I’m a Feminist Who Chose to Move With Her Husband and Was Shamed

To the people who shamed, pitied and criticised me for moving with my husband after marriage – I am still a feminist

4 min read
I was told by people who loved me, and who didn’t, that I was making the worst decision of my life. (Photo: iStock)
I’m a Feminist Who Chose to Move With Her Husband and Was Shamed

Feminism is often co-opted by agenda-driven people who’ve taken the movement far away from what it was supposed to be: freedom for women.

For me, however, feminism is freedom. It is a relative term, varying from woman to woman. But it is freedom nonetheless, from the endless shackles that bound her, etched out her character through the centuries, gave her a set of dos and don’ts, and made sure she stuck to them, so that she never even knew that she too had the freedom to learn, to speak out, to choose.

Over three centuries ago, Mary Wollstonecraft had brought to life a corpse that had long been preparing to rise. Much has happened since. Yet, three centuries later, where do we stand?

Let me share with you a small personal experience.

I Was a Prime Example of the Suppressed Woman

I got married in 2016. By the time I married, I was nearly two years into a job, a secure position in the state government service. I took home a decent pay. My parents were happy, and frankly, so was I.

But while all seemed well at the time, I knew that things would soon change. I knew that the man I wanted to marry was working a job elsewhere in the country. And that I would be unhappy in a long distance arrangement. At some point of time, perhaps sooner than later, I would want to join my husband. Yes, I didn’t want to ask him to leave his, for this man had a very niche specialisation and opportunities in his field were far harder to come by than my own.

I, on the other hand, had a much more general area of work. So, even as the preparations for my wedding were in full swing, I knew that the decision was hanging over my head like a hangman’s rope. I was quite sure that I would upset my parents. I understood their anxiety, even as I tried to dispel it. What I did not reckon with was, the viewpoint of, well – everybody!

I was told by people who loved me, and who didn’t, that I was making the worst decision of my life. A girl of today’s generation should never give up a good, well-paying job for the sake of marriage.
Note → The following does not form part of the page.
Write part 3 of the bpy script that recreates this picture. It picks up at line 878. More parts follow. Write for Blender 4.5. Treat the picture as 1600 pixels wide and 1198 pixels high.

A man who drove a friend’s car, who had maybe seen me twice in his life, wondered whether I had lost my mind. My colleagues at my workplace, some genuinely well-meaning, were shocked. I managed to create a consternation among the clerical staff, one of whom told me that he would never ask his wife to give up her job for him, insinuating that my husband was doing the opposite, and that I was giving in to his demands. I had unwittingly disappointed them.

A little birdie told me that my father’s economic condition was under the scanner, that the secure knowledge of my father’s financial situation had led me to take a decision which others, apparently less fortunate than me, would never dream of. I could see that all around me, even my well-wishers, were pitying me.
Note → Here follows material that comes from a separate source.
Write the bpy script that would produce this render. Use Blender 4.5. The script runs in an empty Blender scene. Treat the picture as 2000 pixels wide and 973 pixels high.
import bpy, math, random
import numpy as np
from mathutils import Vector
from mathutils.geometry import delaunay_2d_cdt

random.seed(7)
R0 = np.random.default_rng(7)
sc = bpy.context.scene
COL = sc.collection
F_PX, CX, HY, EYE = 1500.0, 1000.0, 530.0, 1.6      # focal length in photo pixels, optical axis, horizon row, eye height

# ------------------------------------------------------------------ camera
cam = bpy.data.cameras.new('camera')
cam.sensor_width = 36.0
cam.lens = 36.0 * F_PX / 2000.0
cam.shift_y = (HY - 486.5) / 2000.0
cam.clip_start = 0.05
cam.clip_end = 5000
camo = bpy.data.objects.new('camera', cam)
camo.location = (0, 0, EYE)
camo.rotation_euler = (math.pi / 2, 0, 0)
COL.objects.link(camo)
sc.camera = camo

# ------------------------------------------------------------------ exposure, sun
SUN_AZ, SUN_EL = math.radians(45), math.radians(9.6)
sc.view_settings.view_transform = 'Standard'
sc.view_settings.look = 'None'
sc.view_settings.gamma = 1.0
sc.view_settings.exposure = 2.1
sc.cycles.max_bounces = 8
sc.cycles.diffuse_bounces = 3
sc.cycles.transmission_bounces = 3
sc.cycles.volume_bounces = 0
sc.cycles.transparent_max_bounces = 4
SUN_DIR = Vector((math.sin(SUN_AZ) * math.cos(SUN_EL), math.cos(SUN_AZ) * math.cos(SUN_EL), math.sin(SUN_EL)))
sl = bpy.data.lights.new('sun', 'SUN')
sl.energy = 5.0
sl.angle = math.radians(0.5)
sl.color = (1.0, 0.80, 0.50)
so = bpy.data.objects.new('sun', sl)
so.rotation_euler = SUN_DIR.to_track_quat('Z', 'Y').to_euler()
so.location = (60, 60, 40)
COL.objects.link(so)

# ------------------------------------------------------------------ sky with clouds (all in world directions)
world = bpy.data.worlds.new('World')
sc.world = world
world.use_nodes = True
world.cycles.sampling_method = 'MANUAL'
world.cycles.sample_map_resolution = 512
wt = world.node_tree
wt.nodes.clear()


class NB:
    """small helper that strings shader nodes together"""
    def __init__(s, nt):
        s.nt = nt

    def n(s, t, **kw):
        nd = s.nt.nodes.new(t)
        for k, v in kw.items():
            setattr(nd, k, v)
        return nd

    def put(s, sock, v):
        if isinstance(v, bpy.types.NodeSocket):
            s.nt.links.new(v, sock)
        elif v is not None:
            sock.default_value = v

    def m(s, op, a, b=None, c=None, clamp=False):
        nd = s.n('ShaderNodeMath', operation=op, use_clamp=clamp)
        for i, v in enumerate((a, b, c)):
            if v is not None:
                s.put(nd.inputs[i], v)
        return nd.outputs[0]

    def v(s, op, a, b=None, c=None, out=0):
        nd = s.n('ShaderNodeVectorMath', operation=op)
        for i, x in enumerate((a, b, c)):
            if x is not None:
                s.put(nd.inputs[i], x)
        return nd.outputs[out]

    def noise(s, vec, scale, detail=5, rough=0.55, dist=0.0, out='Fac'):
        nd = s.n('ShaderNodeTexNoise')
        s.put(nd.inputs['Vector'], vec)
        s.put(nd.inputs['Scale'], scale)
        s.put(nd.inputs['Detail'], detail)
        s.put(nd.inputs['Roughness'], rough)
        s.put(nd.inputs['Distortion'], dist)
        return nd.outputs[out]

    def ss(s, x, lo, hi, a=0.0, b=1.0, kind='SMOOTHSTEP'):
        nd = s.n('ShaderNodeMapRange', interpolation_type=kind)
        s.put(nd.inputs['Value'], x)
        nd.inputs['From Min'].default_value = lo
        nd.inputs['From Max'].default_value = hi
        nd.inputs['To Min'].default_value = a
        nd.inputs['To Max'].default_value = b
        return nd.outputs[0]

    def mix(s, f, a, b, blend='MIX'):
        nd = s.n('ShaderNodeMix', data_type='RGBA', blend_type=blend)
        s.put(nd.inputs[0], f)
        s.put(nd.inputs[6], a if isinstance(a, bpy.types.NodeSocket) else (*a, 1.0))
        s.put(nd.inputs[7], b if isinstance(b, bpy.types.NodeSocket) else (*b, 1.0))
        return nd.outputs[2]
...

I was a prime example of the suppressed woman.

All this, because I wanted to live with my wedded husband.

And while I ultimately cared a damn for anybody except my immediate family, my friends and well-wishers, it still hurt. I felt broken where I should have felt stronger. I felt scared, where I should have been happy and excited. I let them get inside my head, and that was my fault.
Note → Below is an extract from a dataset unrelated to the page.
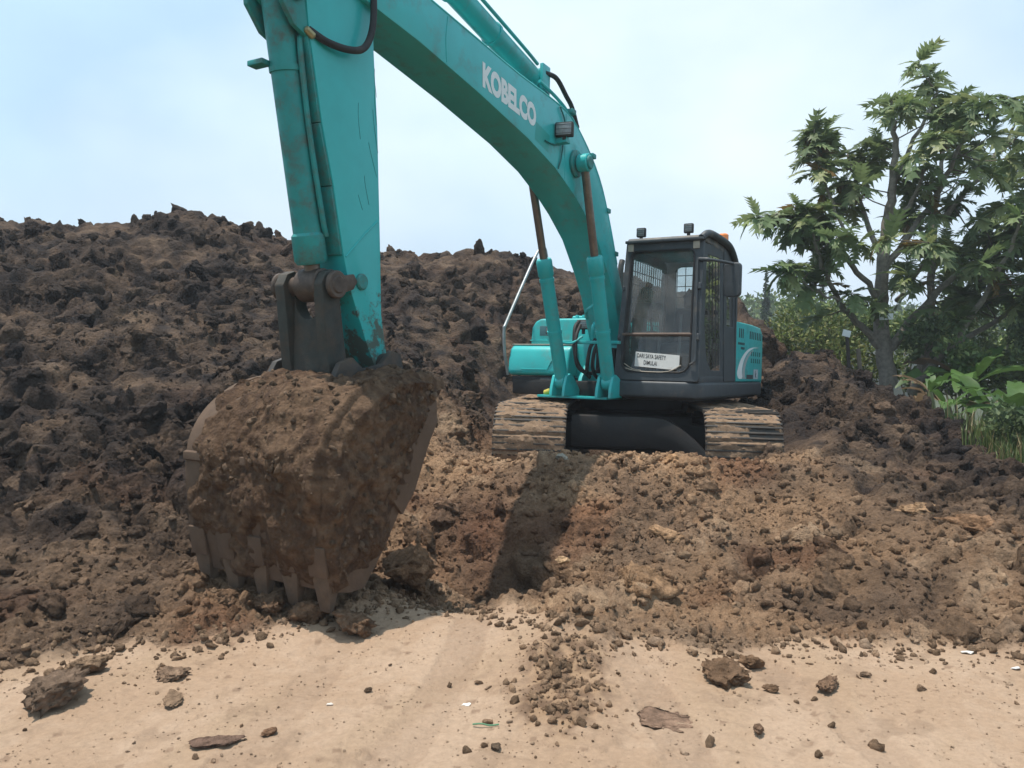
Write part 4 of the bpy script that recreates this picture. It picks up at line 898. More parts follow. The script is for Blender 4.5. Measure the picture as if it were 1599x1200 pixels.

Yet, I never saw myself as a suppressed, pitiful woman. I had married because I wanted to. I had found myself a job purely by my own merit. I wanted to quit it to be with my husband, and I knew I would want to work again, and would too.

Somehow, the lack of confidence that others had in me gave me courage. I knew that I might indeed regret my decision one day. I still know that. But I also knew what I wanted.

I Will Still be a Feminist

This experience left me wondering. Had we unknowingly bound ourselves up with a fresh set of dos and don’ts?

Why else would a woman, who has made an informed decision about her life, be pitied, challenged and criticised at every step? Why are you smarter if you give priority to your career and not to your family? From when did feminism start taunting women for wanting to marry or be in love?

Feminism is difficult to understand because freedom itself is hard to fathom. It is easy to be insecure in someone else’s confidence.

I have started working again (touch wood), soon after I officially started my married life late last year. But I would be proud even if I hadn’t, because I exercised my freedom of choice and made my own decision about my life.

I continue to call myself a feminist and always will.

Also, for as long as there is just one way, there is no feminism.

(Surangama Guha Roy is a film enthusiast. She also writes on social trends, loves to read, and takes an interest in teaching as a profession.)